Sunday, May 29, 2011

Seasons Bring New Abstract Art Ideas for Modern Paintings

All artists, landscape artists or not, depict the changing of the seasons in their works. The way the light enters a room, even rooms with electric lights in them, changes the way a subject appears, and that’s dependent on what season it happens to be when the painting is created. The seasons affect the way artists feel at any given moment in time, which will affect not only their subject, but the way in which they depict it.
Artists have depicted the changing of seasons for centuries. Dutch painter Jan van Goyen, for example, was fascinated by the four seasons. He created two paintings, both in 1625, called “Summer” and “Winter.” He doesn’t depict the same geographic scene as many of his fellow artists did at the time, but both paintings depict the Dutch tendency to enjoy the seasons to their fullness—the warm, gentle light of summer and the harsh, cold blue-grays of winter.
Van Goyen understood that colors themselves are seasonal, and depending upon when they’re used, appear very different as compared to other times of the year. The French Impressionists, like Pissarro, probably explored the seasonal variation of color better than any other artists before or since. Pisarro’s “Woman in an Enclosure,” painted in 1887, is full of pale yellows that dominate the entire painting, even in the blue colors in the sky. Delicate, spring-like textures are everywhere, giving the painting an overall feeling of freshness and brilliant light.
French artist and Rococco enthusiast François Boucher painted all four seasons for his benefactress, King Louis XV’s mistress, Madame de Pompadour. Boucher’s “Spring” and “Autumn” are pastoral scenes, while “Summer” depicts three nude women cooling themselves near a fountain. In “Winter,” a woman is bundled in furs and seated in a sleigh. Pieter Brueghel the Elder’s 1565 painting, “Hunters in the Snow,” contrasts the harshness of the winter scene with the serene beauty of the snow-covered landscape.

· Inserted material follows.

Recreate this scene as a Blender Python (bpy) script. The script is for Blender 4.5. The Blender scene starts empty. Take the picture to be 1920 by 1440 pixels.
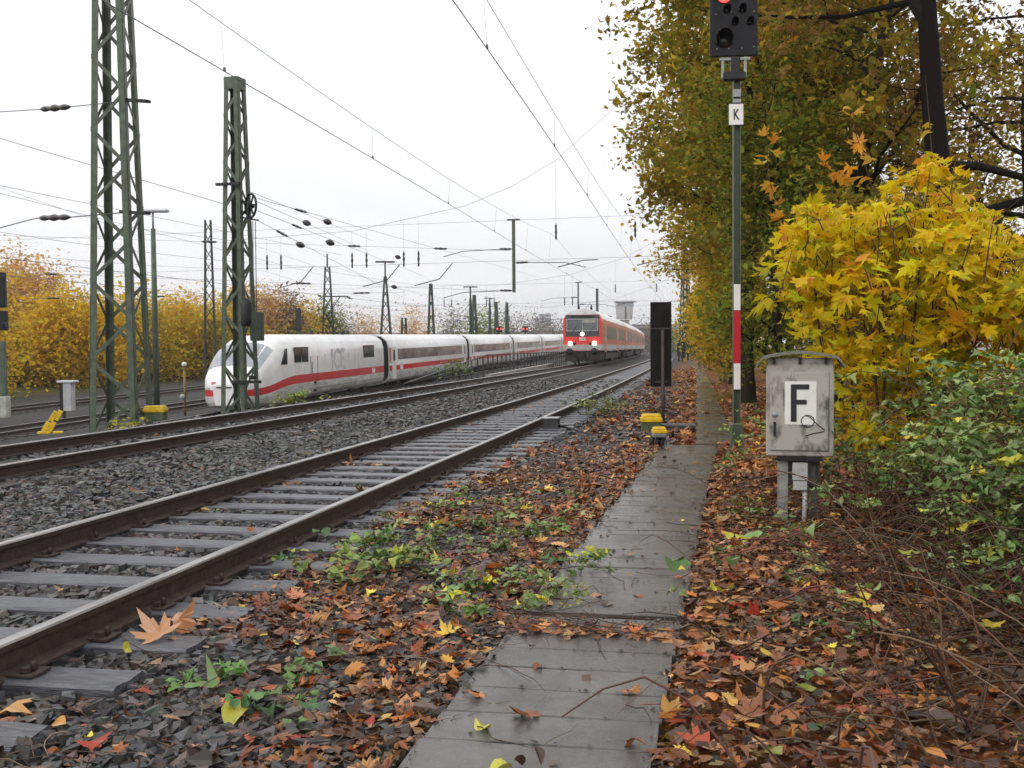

The seasons also have symbolic implications, giving artists plenty of subject material. Spring, for example, is associated with birth, flowers, and love. Summer is often associated with bathing, ripeness, maturity, and pleasure. Autumn is the time of harvest, plenty, and sometimes even physical decline. Winter is associated with rest, survival, Christmas (in more modern times), and death.
No other art form lends itself better to the depiction of the seasons better than landscape painting, which exhibits natural sceneries such as mountains, valleys, trees, rivers, and forests on a canvas or other two-dimensional surface. When the main subject is shown in a wide view, with its elements arranged into a coherent composition, the weather and the season is often important. Sometimes the landscape is an integral part of the painting, and in those cases, the season depicted is a crucial part of such paintings.
Just like some artists like to depict the same object at different times of the day, other artists will portray the same view at different times of the year, at different seasons. Light, shadow, and color all change depending upon the season.